The Hat Man
You wake in the night, completely alert but frozen. The room is thick with silence, and then you see him…tall, faceless, cloaked in shadow, and wearing a wide-brimmed hat. He doesn’t move. He watches. People call him the Hat Man, and if you’ve seen him once, you’re not likely to forget him. Unlike most shadow people who vanish quickly, the Hat Man lingers. He’s been seen all over the world and always looks the same: long coat, dark figure, unmistakable hat. Though the phenomenon exploded online in the early 2000s, stories like this are far older. Cultures across the globe tell similar tales of nighttime paralysis and shadowy visitors, like the Old Hag in Newfoundland, the Pandafeche in Italy, or the Pisadeira in Brazil. In Turkey, Japan, Korea, and Mexico, the same themes echo: a terrifying weight on your chest, a figure at the edge of your bed, a presence you can’t explain.

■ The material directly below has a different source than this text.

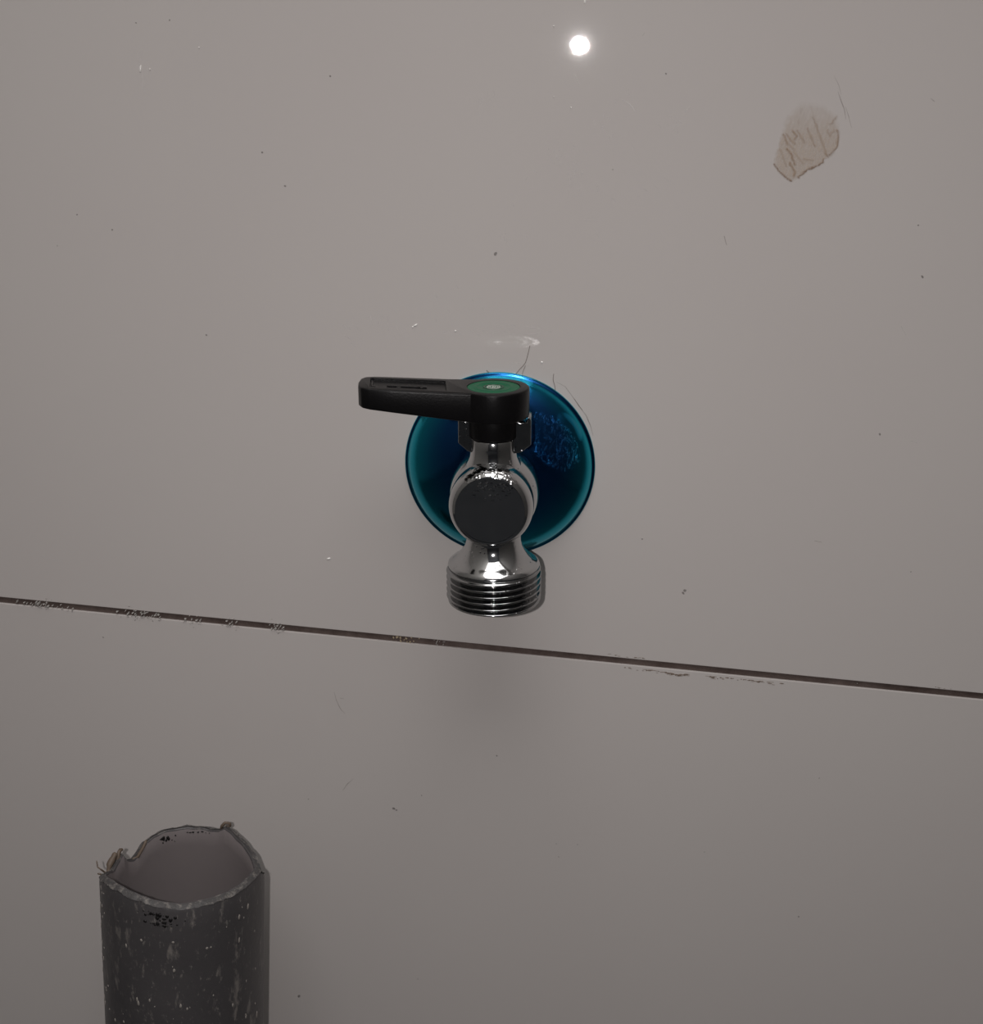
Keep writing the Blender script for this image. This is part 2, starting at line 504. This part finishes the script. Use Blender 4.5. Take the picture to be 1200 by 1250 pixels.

Science calls this sleep paralysis. When the body doesn’t fully “unlock” after sleep, the mind may conjure dream imagery in the waking world. This is what researchers call an “intruder hallucination.” But if that’s the case, why do so many people describe the same figure? The same hat. The same stare. The same overwhelming dread. The Hat Man became an internet legend thanks to late-night radio, documentaries like The Nightmare, and millions of eerie TikToks and Reddit threads. Stories pour in from people who have never met, yet describe identical experiences. One of those stories even comes from me, Feliz. Years ago, my own family experienced a haunting involving shadowy figures, unexplained voices, a fedora-wearing entity, and strange activity so intense that we called in spiritual help. And the creepiest part? After we moved, the next tenants asked if anything weird had happened in the house.
So, who is he? A shared brain glitch wearing different masks? A universal nightmare dressed in cultural clothing? Or something else entirely—something real that has always been with us, just changing costumes over time? All I know is this: if you wake up and see someone watching from the corner, and he tips his hat... you may already be too late.